THE TASK. The entire listing is to be repeated verbatim.

SUPPLIED INFORMATION.

********

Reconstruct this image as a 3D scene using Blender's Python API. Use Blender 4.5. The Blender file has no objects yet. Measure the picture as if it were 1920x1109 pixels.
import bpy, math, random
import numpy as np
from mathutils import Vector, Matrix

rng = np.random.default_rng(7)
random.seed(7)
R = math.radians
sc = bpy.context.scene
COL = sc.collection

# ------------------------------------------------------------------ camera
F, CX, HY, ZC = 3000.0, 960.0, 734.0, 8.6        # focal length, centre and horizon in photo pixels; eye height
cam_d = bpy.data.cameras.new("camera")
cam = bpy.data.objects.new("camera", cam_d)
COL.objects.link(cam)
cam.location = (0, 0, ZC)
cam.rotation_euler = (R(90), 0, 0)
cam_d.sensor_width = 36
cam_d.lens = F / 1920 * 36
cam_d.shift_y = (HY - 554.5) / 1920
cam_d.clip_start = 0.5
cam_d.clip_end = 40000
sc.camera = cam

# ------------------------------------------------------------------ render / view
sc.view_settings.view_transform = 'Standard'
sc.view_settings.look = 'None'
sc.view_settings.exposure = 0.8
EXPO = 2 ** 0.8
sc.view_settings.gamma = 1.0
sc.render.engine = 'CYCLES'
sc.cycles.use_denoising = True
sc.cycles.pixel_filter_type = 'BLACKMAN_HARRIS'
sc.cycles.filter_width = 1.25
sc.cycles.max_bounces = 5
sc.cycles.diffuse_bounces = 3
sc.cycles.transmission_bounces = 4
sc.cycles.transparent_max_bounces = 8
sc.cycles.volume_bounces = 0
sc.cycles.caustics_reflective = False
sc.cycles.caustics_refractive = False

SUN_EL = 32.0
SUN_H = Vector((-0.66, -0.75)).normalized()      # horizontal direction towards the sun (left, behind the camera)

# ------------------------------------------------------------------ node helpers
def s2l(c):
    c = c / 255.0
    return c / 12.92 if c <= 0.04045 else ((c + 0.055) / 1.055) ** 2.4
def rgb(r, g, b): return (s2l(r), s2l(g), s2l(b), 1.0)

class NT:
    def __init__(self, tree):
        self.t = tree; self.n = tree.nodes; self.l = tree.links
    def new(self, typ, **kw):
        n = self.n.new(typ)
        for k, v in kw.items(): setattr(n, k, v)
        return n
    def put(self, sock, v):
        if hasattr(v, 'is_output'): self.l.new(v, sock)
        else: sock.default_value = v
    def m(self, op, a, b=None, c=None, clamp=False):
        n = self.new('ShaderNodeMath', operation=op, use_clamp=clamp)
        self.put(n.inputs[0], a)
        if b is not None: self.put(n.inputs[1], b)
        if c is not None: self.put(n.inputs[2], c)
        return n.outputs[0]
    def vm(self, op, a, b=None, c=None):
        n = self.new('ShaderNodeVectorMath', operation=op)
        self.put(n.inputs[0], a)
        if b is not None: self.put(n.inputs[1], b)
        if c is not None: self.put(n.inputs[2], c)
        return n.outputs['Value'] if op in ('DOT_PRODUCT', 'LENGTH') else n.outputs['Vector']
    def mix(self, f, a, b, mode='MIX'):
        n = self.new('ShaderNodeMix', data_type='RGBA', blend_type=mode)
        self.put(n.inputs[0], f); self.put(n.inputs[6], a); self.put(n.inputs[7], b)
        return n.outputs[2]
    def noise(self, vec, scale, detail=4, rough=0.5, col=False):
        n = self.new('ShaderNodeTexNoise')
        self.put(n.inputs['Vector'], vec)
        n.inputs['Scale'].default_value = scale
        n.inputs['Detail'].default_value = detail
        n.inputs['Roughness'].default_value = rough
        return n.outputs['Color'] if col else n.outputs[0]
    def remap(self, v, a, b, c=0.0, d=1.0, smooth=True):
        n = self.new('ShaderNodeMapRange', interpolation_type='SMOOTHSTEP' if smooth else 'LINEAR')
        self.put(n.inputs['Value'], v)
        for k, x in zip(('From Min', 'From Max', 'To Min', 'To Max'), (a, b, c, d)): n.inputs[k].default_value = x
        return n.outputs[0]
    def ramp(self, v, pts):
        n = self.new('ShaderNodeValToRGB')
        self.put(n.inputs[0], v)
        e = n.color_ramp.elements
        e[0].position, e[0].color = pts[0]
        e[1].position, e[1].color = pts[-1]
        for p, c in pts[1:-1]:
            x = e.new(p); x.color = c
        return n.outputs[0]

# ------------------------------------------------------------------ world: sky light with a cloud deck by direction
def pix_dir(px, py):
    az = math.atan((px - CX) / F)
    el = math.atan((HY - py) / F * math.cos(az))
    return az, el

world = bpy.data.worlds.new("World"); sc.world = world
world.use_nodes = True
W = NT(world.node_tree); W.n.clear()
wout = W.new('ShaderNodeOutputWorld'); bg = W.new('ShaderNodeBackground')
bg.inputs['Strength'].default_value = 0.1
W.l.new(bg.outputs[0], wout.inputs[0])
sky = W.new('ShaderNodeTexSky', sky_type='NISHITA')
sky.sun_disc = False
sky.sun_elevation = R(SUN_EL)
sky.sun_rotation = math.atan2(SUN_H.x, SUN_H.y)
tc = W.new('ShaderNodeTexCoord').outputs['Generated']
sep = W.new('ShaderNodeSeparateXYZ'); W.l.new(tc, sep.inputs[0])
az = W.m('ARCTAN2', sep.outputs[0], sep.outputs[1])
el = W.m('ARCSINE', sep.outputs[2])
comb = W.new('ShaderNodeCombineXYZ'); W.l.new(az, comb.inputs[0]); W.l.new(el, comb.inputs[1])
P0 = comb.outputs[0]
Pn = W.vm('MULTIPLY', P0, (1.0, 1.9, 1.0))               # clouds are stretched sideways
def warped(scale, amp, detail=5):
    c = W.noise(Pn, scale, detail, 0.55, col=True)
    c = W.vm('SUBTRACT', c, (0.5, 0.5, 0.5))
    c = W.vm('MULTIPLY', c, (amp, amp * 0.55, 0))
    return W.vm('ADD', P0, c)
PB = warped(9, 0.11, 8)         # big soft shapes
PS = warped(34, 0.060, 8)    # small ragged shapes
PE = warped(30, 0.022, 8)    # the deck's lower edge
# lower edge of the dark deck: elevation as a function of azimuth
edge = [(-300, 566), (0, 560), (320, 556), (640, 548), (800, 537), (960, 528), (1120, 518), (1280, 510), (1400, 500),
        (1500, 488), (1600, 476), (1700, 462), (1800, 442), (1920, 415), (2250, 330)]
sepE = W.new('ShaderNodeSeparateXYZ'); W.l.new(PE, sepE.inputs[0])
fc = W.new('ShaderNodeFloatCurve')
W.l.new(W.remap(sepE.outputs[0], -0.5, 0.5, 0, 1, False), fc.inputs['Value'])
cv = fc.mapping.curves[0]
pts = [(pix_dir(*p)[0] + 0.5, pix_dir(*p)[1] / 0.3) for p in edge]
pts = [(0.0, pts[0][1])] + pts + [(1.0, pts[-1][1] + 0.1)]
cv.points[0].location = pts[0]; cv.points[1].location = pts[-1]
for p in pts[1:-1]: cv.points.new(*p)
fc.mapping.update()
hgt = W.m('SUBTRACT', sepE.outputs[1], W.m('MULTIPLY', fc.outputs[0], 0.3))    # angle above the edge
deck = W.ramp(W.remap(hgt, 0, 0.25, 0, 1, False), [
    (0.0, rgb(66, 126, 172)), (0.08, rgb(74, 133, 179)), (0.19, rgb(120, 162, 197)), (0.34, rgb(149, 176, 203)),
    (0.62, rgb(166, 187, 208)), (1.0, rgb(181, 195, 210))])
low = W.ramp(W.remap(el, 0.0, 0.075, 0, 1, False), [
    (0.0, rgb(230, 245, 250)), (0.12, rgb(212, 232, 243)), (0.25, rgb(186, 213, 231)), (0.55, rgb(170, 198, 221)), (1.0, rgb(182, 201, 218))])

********

SOLUTION TO THE PROBLEM.
Reconstruct this image as a 3D scene using Blender's Python API. Use Blender 4.5. The Blender file has no objects yet. Measure the picture as if it were 1920x1109 pixels.
import bpy, math, random
import numpy as np
from mathutils import Vector, Matrix

rng = np.random.default_rng(7)
random.seed(7)
R = math.radians
sc = bpy.context.scene
COL = sc.collection

# ------------------------------------------------------------------ camera
F, CX, HY, ZC = 3000.0, 960.0, 734.0, 8.6        # focal length, centre and horizon in photo pixels; eye height
cam_d = bpy.data.cameras.new("camera")
cam = bpy.data.objects.new("camera", cam_d)
COL.objects.link(cam)
cam.location = (0, 0, ZC)
cam.rotation_euler = (R(90), 0, 0)
cam_d.sensor_width = 36
cam_d.lens = F / 1920 * 36
cam_d.shift_y = (HY - 554.5) / 1920
cam_d.clip_start = 0.5
cam_d.clip_end = 40000
sc.camera = cam

# ------------------------------------------------------------------ render / view
sc.view_settings.view_transform = 'Standard'
sc.view_settings.look = 'None'
sc.view_settings.exposure = 0.8
EXPO = 2 ** 0.8
sc.view_settings.gamma = 1.0
sc.render.engine = 'CYCLES'
sc.cycles.use_denoising = True
sc.cycles.pixel_filter_type = 'BLACKMAN_HARRIS'
sc.cycles.filter_width = 1.25
sc.cycles.max_bounces = 5
sc.cycles.diffuse_bounces = 3
sc.cycles.transmission_bounces = 4
sc.cycles.transparent_max_bounces = 8
sc.cycles.volume_bounces = 0
sc.cycles.caustics_reflective = False
sc.cycles.caustics_refractive = False

SUN_EL = 32.0
SUN_H = Vector((-0.66, -0.75)).normalized()      # horizontal direction towards the sun (left, behind the camera)

# ------------------------------------------------------------------ node helpers
def s2l(c):
    c = c / 255.0
    return c / 12.92 if c <= 0.04045 else ((c + 0.055) / 1.055) ** 2.4
def rgb(r, g, b): return (s2l(r), s2l(g), s2l(b), 1.0)

class NT:
    def __init__(self, tree):
        self.t = tree; self.n = tree.nodes; self.l = tree.links
    def new(self, typ, **kw):
        n = self.n.new(typ)
        for k, v in kw.items(): setattr(n, k, v)
        return n
    def put(self, sock, v):
        if hasattr(v, 'is_output'): self.l.new(v, sock)
        else: sock.default_value = v
    def m(self, op, a, b=None, c=None, clamp=False):
        n = self.new('ShaderNodeMath', operation=op, use_clamp=clamp)
        self.put(n.inputs[0], a)
        if b is not None: self.put(n.inputs[1], b)
        if c is not None: self.put(n.inputs[2], c)
        return n.outputs[0]
    def vm(self, op, a, b=None, c=None):
        n = self.new('ShaderNodeVectorMath', operation=op)
        self.put(n.inputs[0], a)
        if b is not None: self.put(n.inputs[1], b)
        if c is not None: self.put(n.inputs[2], c)
        return n.outputs['Value'] if op in ('DOT_PRODUCT', 'LENGTH') else n.outputs['Vector']
    def mix(self, f, a, b, mode='MIX'):
        n = self.new('ShaderNodeMix', data_type='RGBA', blend_type=mode)
        self.put(n.inputs[0], f); self.put(n.inputs[6], a); self.put(n.inputs[7], b)
        return n.outputs[2]
    def noise(self, vec, scale, detail=4, rough=0.5, col=False):
        n = self.new('ShaderNodeTexNoise')
        self.put(n.inputs['Vector'], vec)
        n.inputs['Scale'].default_value = scale
        n.inputs['Detail'].default_value = detail
        n.inputs['Roughness'].default_value = rough
        return n.outputs['Color'] if col else n.outputs[0]
    def remap(self, v, a, b, c=0.0, d=1.0, smooth=True):
        n = self.new('ShaderNodeMapRange', interpolation_type='SMOOTHSTEP' if smooth else 'LINEAR')
        self.put(n.inputs['Value'], v)
        for k, x in zip(('From Min', 'From Max', 'To Min', 'To Max'), (a, b, c, d)): n.inputs[k].default_value = x
        return n.outputs[0]
    def ramp(self, v, pts):
        n = self.new('ShaderNodeValToRGB')
        self.put(n.inputs[0], v)
        e = n.color_ramp.elements
        e[0].position, e[0].color = pts[0]
        e[1].position, e[1].color = pts[-1]
        for p, c in pts[1:-1]:
            x = e.new(p); x.color = c
        return n.outputs[0]

# ------------------------------------------------------------------ world: sky light with a cloud deck by direction
def pix_dir(px, py):
    az = math.atan((px - CX) / F)
    el = math.atan((HY - py) / F * math.cos(az))
    return az, el

world = bpy.data.worlds.new("World"); sc.world = world
world.use_nodes = True
W = NT(world.node_tree); W.n.clear()
wout = W.new('ShaderNodeOutputWorld'); bg = W.new('ShaderNodeBackground')
bg.inputs['Strength'].default_value = 0.1
W.l.new(bg.outputs[0], wout.inputs[0])
sky = W.new('ShaderNodeTexSky', sky_type='NISHITA')
sky.sun_disc = False
sky.sun_elevation = R(SUN_EL)
sky.sun_rotation = math.atan2(SUN_H.x, SUN_H.y)
tc = W.new('ShaderNodeTexCoord').outputs['Generated']
sep = W.new('ShaderNodeSeparateXYZ'); W.l.new(tc, sep.inputs[0])
az = W.m('ARCTAN2', sep.outputs[0], sep.outputs[1])
el = W.m('ARCSINE', sep.outputs[2])
comb = W.new('ShaderNodeCombineXYZ'); W.l.new(az, comb.inputs[0]); W.l.new(el, comb.inputs[1])
P0 = comb.outputs[0]
Pn = W.vm('MULTIPLY', P0, (1.0, 1.9, 1.0))               # clouds are stretched sideways
def warped(scale, amp, detail=5):
    c = W.noise(Pn, scale, detail, 0.55, col=True)
    c = W.vm('SUBTRACT', c, (0.5, 0.5, 0.5))
    c = W.vm('MULTIPLY', c, (amp, amp * 0.55, 0))
    return W.vm('ADD', P0, c)
PB = warped(9, 0.11, 8)         # big soft shapes
PS = warped(34, 0.060, 8)    # small ragged shapes
PE = warped(30, 0.022, 8)    # the deck's lower edge
# lower edge of the dark deck: elevation as a function of azimuth
edge = [(-300, 566), (0, 560), (320, 556), (640, 548), (800, 537), (960, 528), (1120, 518), (1280, 510), (1400, 500),
        (1500, 488), (1600, 476), (1700, 462), (1800, 442), (1920, 415), (2250, 330)]
sepE = W.new('ShaderNodeSeparateXYZ'); W.l.new(PE, sepE.inputs[0])
fc = W.new('ShaderNodeFloatCurve')
W.l.new(W.remap(sepE.outputs[0], -0.5, 0.5, 0, 1, False), fc.inputs['Value'])
cv = fc.mapping.curves[0]
pts = [(pix_dir(*p)[0] + 0.5, pix_dir(*p)[1] / 0.3) for p in edge]
pts = [(0.0, pts[0][1])] + pts + [(1.0, pts[-1][1] + 0.1)]
cv.points[0].location = pts[0]; cv.points[1].location = pts[-1]
for p in pts[1:-1]: cv.points.new(*p)
fc.mapping.update()
hgt = W.m('SUBTRACT', sepE.outputs[1], W.m('MULTIPLY', fc.outputs[0], 0.3))    # angle above the edge
deck = W.ramp(W.remap(hgt, 0, 0.25, 0, 1, False), [
    (0.0, rgb(66, 126, 172)), (0.08, rgb(74, 133, 179)), (0.19, rgb(120, 162, 197)), (0.34, rgb(149, 176, 203)),
    (0.62, rgb(166, 187, 208)), (1.0, rgb(181, 195, 210))])
low = W.ramp(W.remap(el, 0.0, 0.075, 0, 1, False), [
    (0.0, rgb(230, 245, 250)), (0.12, rgb(212, 232, 243)), (0.25, rgb(186, 213, 231)), (0.55, rgb(170, 198, 221)), (1.0, rgb(182, 201, 218))])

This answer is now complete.